In a poll of 1,000 adults conducted last week by NBC/Wall Street Journal, a majority of respondents indicated that President-elect Donald Trump should put down his phone, or at least not access the Twitter app, while he is president.

The Wall Street Journal notes:

Some 69% of adults agreed with the statement that his use of Twitter is bad because “in an instant, messages can have unintended major implications without careful review.”

By contrast, 26% agreed that Mr. Trump’s tweeting was a good thing, because “it allows a president to directly communicate to people immediately.”

The desire to see Trump curb his Tweeting habit is bipartisan, with 47 percent of Republicans seeing his Twitter use as bad, and a healthy 89 percent of Democrats indicating the same.

The Journal acknowledges the power of Trump's tweets, saying that his early morning missives of 140 characters or less have successfully driven the policy and news discussion on any given day. That said, a large majority of millennials — the tech savvy 18-34 year olds — said Trump's reliance on Twitter is still a bad idea. According to the poll, Trump's use of Twitter is the least favored way in which respondents predicted he would be a "different kind of leader."

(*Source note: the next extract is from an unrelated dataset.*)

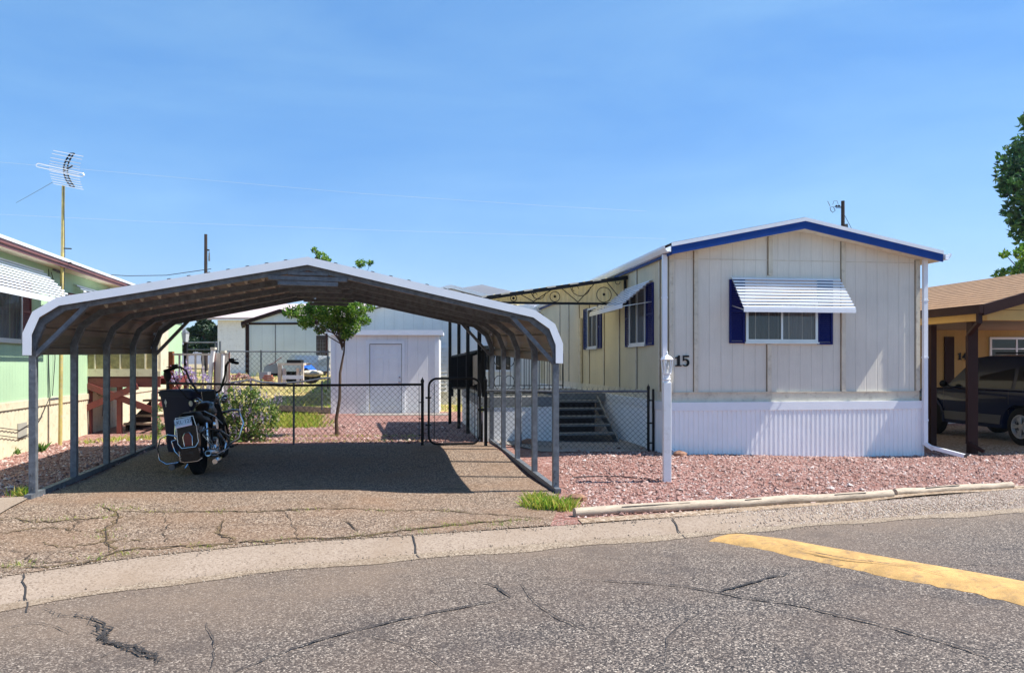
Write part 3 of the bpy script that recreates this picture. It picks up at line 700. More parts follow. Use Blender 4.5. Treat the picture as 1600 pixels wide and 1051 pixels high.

Trump's Twitter use has come under fire more times than it is perhaps possible to count during the course of both his campaign and his transition effort, including more than one early morning  tirade against the media, his opponent Hillary Clinton and former beauty queen. It is becoming increasingly apparent that Trump is either incapable of or disinterested in changing his Twitter habits as he gets closer to the inauguration.

However, he has also engaged in serious policy moves on the application, including attempts to influence Israeli-Palestinian policy and issuing a veiled threat to the United Nations for what he saw as an abandonment of a long-time ally.